Dataset content:
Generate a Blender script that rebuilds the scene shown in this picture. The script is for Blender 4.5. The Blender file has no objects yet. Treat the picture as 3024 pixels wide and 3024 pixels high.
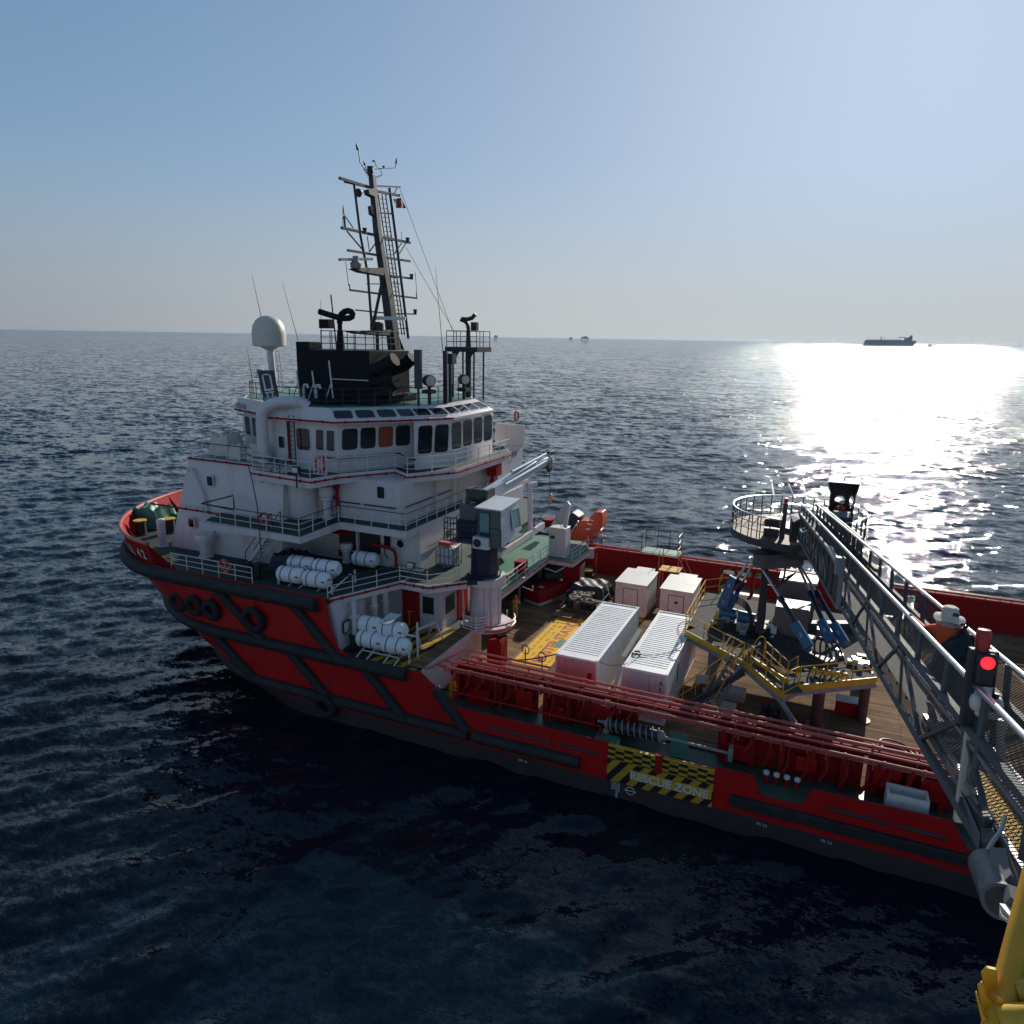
import bpy, math, random
import numpy as np
from mathutils import Vector, Matrix
random.seed(7); np.random.seed(7)
SC = bpy.context.scene
COL = SC.collection
R_ = math.radians

# ------------------------------------------------------------------ camera
# world axes: X runs aft along the supply ship, Y to its far side, Z up, water at z = 0
HC = 22.0
FPX = 2130.0                      # focal length in pixels of the 3024 px picture
def _nrm(v): v = np.array(v, float); return v / np.linalg.norm(v)
_a = np.array([-1512.0, 970.5 - 1512, FPX]); _b = np.array([1512.0, 970.5 + .0157 * 3024 - 1512, FPX])
UPV = _nrm(np.cross(_b, _a))
if UPV[1] > 0: UPV = -UPV
_f = np.array([0, 0, 1.0]); _f = _nrm(_f - UPV * (_f @ UPV))
_r = np.cross(_f, UPV); _r = _r if _r[0] > 0 else -_r
YAW = R_(23.77)
CAMR = np.column_stack([_r * math.cos(YAW) - _f * math.sin(YAW), _f * math.cos(YAW) + _r * math.sin(YAW), UPV])
cam = bpy.data.cameras.new("camera"); camo = bpy.data.objects.new("camera", cam); COL.objects.link(camo)
m = Matrix.Identity(4)
for i in range(3):
    m[i][0] = CAMR[0][i]; m[i][1] = -CAMR[1][i]; m[i][2] = -CAMR[2][i]
m[2][3] = HC
camo.matrix_world = m
cam.sensor_width = 36.0; cam.lens = FPX / 3024 * 36
cam.clip_start = 0.1; cam.clip_end = 90000
SC.camera = camo

# ------------------------------------------------------------------ sky, sun, exposure
SUN_AZ, SUN_EL = R_(4.0), R_(22.5)          # azimuth from +Y towards +X
wd = bpy.data.worlds.new("World"); SC.world = wd; wd.use_nodes = True
wn = wd.node_tree; wn.nodes.clear()
sky = wn.nodes.new("ShaderNodeTexSky"); sky.sky_type = 'NISHITA'; sky.sun_disc = False
sky.sun_elevation = SUN_EL; sky.sun_rotation = SUN_AZ
sky.altitude = 20; sky.air_density = 1.0; sky.dust_density = 1.0; sky.ozone_density = 2.0
SKY_STRENGTH = 0.075
def _n(t): return wn.nodes.new(t)
# the phone compresses bright sky: roll the highlights off and let low haze grey the last few degrees above the sea
sc_ = _n("ShaderNodeVectorMath"); sc_.operation = 'MULTIPLY'; sc_.inputs[1].default_value = (.178, .222, .251); wn.links.new(sky.outputs[0], sc_.inputs[0])
ad_ = _n("ShaderNodeVectorMath"); ad_.operation = 'ADD'; ad_.inputs[1].default_value = (1, 1, 1)
kk_ = _n("ShaderNodeVectorMath"); kk_.operation = 'MULTIPLY'; kk_.inputs[1].default_value = (1.22, .955, .705); wn.links.new(sc_.outputs[0], kk_.inputs[0]); wn.links.new(kk_.outputs[0], ad_.inputs[0])
dv_ = _n("ShaderNodeVectorMath"); dv_.operation = 'DIVIDE'; wn.links.new(sc_.outputs[0], dv_.inputs[0]); wn.links.new(ad_.outputs[0], dv_.inputs[1])
tc_ = _n("ShaderNodeTexCoord"); sx_ = _n("ShaderNodeSeparateXYZ"); wn.links.new(tc_.outputs["Generated"], sx_.inputs[0])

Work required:
All of the lines above should be printed exactly, minus the pictures.

Output below:
Generate a Blender script that rebuilds the scene shown in this picture. The script is for Blender 4.5. The Blender file has no objects yet. Treat the picture as 3024 pixels wide and 3024 pixels high.
import bpy, math, random
import numpy as np
from mathutils import Vector, Matrix
random.seed(7); np.random.seed(7)
SC = bpy.context.scene
COL = SC.collection
R_ = math.radians

# ------------------------------------------------------------------ camera
# world axes: X runs aft along the supply ship, Y to its far side, Z up, water at z = 0
HC = 22.0
FPX = 2130.0                      # focal length in pixels of the 3024 px picture
def _nrm(v): v = np.array(v, float); return v / np.linalg.norm(v)
_a = np.array([-1512.0, 970.5 - 1512, FPX]); _b = np.array([1512.0, 970.5 + .0157 * 3024 - 1512, FPX])
UPV = _nrm(np.cross(_b, _a))
if UPV[1] > 0: UPV = -UPV
_f = np.array([0, 0, 1.0]); _f = _nrm(_f - UPV * (_f @ UPV))
_r = np.cross(_f, UPV); _r = _r if _r[0] > 0 else -_r
YAW = R_(23.77)
CAMR = np.column_stack([_r * math.cos(YAW) - _f * math.sin(YAW), _f * math.cos(YAW) + _r * math.sin(YAW), UPV])
cam = bpy.data.cameras.new("camera"); camo = bpy.data.objects.new("camera", cam); COL.objects.link(camo)
m = Matrix.Identity(4)
for i in range(3):
    m[i][0] = CAMR[0][i]; m[i][1] = -CAMR[1][i]; m[i][2] = -CAMR[2][i]
m[2][3] = HC
camo.matrix_world = m
cam.sensor_width = 36.0; cam.lens = FPX / 3024 * 36
cam.clip_start = 0.1; cam.clip_end = 90000
SC.camera = camo

# ------------------------------------------------------------------ sky, sun, exposure
SUN_AZ, SUN_EL = R_(4.0), R_(22.5)          # azimuth from +Y towards +X
wd = bpy.data.worlds.new("World"); SC.world = wd; wd.use_nodes = True
wn = wd.node_tree; wn.nodes.clear()
sky = wn.nodes.new("ShaderNodeTexSky"); sky.sky_type = 'NISHITA'; sky.sun_disc = False
sky.sun_elevation = SUN_EL; sky.sun_rotation = SUN_AZ
sky.altitude = 20; sky.air_density = 1.0; sky.dust_density = 1.0; sky.ozone_density = 2.0
SKY_STRENGTH = 0.075
def _n(t): return wn.nodes.new(t)
# the phone compresses bright sky: roll the highlights off and let low haze grey the last few degrees above the sea
sc_ = _n("ShaderNodeVectorMath"); sc_.operation = 'MULTIPLY'; sc_.inputs[1].default_value = (.178, .222, .251); wn.links.new(sky.outputs[0], sc_.inputs[0])
ad_ = _n("ShaderNodeVectorMath"); ad_.operation = 'ADD'; ad_.inputs[1].default_value = (1, 1, 1)
kk_ = _n("ShaderNodeVectorMath"); kk_.operation = 'MULTIPLY'; kk_.inputs[1].default_value = (1.22, .955, .705); wn.links.new(sc_.outputs[0], kk_.inputs[0]); wn.links.new(kk_.outputs[0], ad_.inputs[0])
dv_ = _n("ShaderNodeVectorMath"); dv_.operation = 'DIVIDE'; wn.links.new(sc_.outputs[0], dv_.inputs[0]); wn.links.new(ad_.outputs[0], dv_.inputs[1])
tc_ = _n("ShaderNodeTexCoord"); sx_ = _n("ShaderNodeSeparateXYZ"); wn.links.new(tc_.outputs["Generated"], sx_.inputs[0])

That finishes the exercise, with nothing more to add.